** start TASK MATERIAL **

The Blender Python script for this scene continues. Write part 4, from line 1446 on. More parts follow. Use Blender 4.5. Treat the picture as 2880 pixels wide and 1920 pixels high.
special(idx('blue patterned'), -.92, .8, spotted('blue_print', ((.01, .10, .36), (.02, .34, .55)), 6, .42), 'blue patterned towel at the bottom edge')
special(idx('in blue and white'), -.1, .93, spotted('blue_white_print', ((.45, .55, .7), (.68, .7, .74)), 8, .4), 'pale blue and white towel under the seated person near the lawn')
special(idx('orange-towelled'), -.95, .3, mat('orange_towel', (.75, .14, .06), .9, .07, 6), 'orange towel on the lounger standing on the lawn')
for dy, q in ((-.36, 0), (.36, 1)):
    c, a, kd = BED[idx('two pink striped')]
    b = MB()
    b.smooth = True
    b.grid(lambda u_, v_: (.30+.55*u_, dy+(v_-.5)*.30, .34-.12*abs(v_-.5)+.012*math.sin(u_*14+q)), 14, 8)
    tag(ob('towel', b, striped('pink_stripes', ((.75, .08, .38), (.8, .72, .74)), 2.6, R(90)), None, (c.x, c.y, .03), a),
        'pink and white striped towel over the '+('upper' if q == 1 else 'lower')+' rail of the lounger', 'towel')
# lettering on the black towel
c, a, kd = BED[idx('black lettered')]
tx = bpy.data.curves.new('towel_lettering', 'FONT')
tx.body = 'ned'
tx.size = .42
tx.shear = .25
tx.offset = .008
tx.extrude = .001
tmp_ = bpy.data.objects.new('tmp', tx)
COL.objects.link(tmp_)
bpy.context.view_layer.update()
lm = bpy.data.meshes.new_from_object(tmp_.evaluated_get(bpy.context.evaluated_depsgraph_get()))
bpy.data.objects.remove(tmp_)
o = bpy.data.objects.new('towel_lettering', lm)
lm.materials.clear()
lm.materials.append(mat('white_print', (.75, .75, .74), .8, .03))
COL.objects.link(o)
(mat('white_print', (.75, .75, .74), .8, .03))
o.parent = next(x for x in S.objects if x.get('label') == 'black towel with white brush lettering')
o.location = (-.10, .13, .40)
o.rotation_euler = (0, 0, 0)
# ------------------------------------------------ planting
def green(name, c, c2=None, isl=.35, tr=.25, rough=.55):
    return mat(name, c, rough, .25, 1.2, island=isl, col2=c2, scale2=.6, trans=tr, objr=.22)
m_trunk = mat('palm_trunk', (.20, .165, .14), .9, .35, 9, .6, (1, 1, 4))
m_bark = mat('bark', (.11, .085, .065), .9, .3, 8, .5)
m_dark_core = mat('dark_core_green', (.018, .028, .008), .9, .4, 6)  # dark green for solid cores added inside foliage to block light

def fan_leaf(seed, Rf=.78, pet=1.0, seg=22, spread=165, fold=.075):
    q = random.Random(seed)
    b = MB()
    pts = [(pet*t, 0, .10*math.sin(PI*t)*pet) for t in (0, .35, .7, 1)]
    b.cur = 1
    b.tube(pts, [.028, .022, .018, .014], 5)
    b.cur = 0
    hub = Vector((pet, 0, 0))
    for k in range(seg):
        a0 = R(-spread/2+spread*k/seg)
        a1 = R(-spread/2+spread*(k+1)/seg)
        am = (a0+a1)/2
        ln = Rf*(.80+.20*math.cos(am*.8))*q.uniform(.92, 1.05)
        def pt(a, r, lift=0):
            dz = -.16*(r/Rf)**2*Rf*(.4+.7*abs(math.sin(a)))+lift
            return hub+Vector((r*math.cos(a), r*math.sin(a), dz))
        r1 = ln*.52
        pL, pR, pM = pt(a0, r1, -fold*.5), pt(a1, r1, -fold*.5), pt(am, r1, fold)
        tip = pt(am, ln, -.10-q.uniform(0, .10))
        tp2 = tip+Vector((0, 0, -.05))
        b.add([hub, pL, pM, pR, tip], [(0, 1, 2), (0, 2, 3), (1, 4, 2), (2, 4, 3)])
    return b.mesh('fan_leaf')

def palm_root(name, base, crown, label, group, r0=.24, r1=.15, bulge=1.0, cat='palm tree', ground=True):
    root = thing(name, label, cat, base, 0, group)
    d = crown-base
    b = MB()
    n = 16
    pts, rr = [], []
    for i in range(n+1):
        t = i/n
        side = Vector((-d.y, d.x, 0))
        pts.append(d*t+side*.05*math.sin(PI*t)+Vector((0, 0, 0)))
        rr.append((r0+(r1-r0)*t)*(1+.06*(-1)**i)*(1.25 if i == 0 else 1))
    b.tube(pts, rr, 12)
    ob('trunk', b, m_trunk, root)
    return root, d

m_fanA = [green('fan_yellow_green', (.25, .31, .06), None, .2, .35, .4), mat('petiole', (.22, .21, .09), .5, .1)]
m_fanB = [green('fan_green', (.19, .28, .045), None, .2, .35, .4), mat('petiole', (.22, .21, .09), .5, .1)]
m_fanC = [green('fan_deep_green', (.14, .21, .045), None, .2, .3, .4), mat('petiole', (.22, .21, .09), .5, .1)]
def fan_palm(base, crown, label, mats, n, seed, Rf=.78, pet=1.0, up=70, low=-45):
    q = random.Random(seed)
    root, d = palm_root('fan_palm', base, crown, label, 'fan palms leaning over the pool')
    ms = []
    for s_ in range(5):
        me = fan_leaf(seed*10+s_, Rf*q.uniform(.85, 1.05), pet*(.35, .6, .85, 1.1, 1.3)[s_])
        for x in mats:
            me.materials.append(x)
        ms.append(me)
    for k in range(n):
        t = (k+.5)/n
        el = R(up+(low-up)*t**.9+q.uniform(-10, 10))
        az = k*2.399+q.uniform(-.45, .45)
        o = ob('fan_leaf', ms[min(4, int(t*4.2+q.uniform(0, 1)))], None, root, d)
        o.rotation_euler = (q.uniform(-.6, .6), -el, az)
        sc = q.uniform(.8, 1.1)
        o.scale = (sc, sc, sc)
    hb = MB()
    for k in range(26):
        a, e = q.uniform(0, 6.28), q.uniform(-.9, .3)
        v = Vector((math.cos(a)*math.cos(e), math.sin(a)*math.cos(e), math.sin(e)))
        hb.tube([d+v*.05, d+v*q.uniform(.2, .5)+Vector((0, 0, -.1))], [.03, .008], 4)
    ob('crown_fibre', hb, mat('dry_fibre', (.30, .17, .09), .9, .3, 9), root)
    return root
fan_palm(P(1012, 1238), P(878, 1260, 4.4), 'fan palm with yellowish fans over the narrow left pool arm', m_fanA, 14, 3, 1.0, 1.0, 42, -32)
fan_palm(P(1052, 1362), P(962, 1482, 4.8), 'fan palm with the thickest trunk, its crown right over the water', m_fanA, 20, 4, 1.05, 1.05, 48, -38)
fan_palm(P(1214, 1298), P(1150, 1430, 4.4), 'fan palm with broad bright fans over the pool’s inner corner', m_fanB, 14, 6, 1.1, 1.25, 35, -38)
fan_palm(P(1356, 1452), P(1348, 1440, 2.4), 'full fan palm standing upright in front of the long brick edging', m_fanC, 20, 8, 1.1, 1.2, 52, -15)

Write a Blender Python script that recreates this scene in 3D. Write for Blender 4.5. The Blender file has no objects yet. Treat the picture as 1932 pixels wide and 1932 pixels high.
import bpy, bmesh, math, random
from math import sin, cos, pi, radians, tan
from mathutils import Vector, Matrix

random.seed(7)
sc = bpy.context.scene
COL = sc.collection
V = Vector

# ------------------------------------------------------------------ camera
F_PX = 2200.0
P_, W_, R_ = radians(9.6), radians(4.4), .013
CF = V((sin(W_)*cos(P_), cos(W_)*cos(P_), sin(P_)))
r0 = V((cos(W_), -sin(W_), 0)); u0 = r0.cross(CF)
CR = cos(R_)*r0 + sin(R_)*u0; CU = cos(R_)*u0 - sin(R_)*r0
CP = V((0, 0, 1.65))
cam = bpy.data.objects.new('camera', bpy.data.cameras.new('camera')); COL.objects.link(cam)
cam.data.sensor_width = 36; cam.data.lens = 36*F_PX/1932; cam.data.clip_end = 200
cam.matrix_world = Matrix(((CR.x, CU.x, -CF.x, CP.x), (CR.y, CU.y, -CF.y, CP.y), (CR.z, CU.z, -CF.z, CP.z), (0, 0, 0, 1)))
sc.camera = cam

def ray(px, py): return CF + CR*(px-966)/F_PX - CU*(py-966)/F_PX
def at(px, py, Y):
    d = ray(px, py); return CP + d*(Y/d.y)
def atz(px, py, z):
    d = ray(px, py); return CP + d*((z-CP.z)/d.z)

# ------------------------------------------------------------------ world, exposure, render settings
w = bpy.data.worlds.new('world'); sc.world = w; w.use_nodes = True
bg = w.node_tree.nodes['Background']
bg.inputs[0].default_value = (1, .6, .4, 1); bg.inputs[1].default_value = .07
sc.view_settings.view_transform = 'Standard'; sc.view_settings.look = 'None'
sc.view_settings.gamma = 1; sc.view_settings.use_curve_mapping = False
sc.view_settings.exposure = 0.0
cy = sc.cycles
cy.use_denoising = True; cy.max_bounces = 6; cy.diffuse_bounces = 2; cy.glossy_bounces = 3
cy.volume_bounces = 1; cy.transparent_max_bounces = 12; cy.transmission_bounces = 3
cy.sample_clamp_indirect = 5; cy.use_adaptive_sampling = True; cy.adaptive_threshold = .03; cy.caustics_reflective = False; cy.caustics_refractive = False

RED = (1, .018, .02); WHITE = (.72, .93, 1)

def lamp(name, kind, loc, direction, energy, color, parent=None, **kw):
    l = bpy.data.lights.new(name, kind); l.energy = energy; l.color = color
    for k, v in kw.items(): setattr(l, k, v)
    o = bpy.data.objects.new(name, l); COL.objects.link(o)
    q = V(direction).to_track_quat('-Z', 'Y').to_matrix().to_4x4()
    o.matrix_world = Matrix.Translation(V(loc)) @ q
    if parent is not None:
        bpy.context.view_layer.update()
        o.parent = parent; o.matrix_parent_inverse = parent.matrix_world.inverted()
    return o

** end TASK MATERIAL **

- _PROBLEM TO SOLVE_
What is wanted is an exact copy of the lines from the line containing "Write a Blender" to the line containing "d = ray(px, py); return CP + d*((z-CP.z)/d.z)", both lines included, and of no other line.

- _FINISHED TASK_
Write a Blender Python script that recreates this scene in 3D. Write for Blender 4.5. The Blender file has no objects yet. Treat the picture as 1932 pixels wide and 1932 pixels high.
import bpy, bmesh, math, random
from math import sin, cos, pi, radians, tan
from mathutils import Vector, Matrix

random.seed(7)
sc = bpy.context.scene
COL = sc.collection
V = Vector

# ------------------------------------------------------------------ camera
F_PX = 2200.0
P_, W_, R_ = radians(9.6), radians(4.4), .013
CF = V((sin(W_)*cos(P_), cos(W_)*cos(P_), sin(P_)))
r0 = V((cos(W_), -sin(W_), 0)); u0 = r0.cross(CF)
CR = cos(R_)*r0 + sin(R_)*u0; CU = cos(R_)*u0 - sin(R_)*r0
CP = V((0, 0, 1.65))
cam = bpy.data.objects.new('camera', bpy.data.cameras.new('camera')); COL.objects.link(cam)
cam.data.sensor_width = 36; cam.data.lens = 36*F_PX/1932; cam.data.clip_end = 200
cam.matrix_world = Matrix(((CR.x, CU.x, -CF.x, CP.x), (CR.y, CU.y, -CF.y, CP.y), (CR.z, CU.z, -CF.z, CP.z), (0, 0, 0, 1)))
sc.camera = cam

def ray(px, py): return CF + CR*(px-966)/F_PX - CU*(py-966)/F_PX
def at(px, py, Y):
    d = ray(px, py); return CP + d*(Y/d.y)
def atz(px, py, z):
    d = ray(px, py); return CP + d*((z-CP.z)/d.z)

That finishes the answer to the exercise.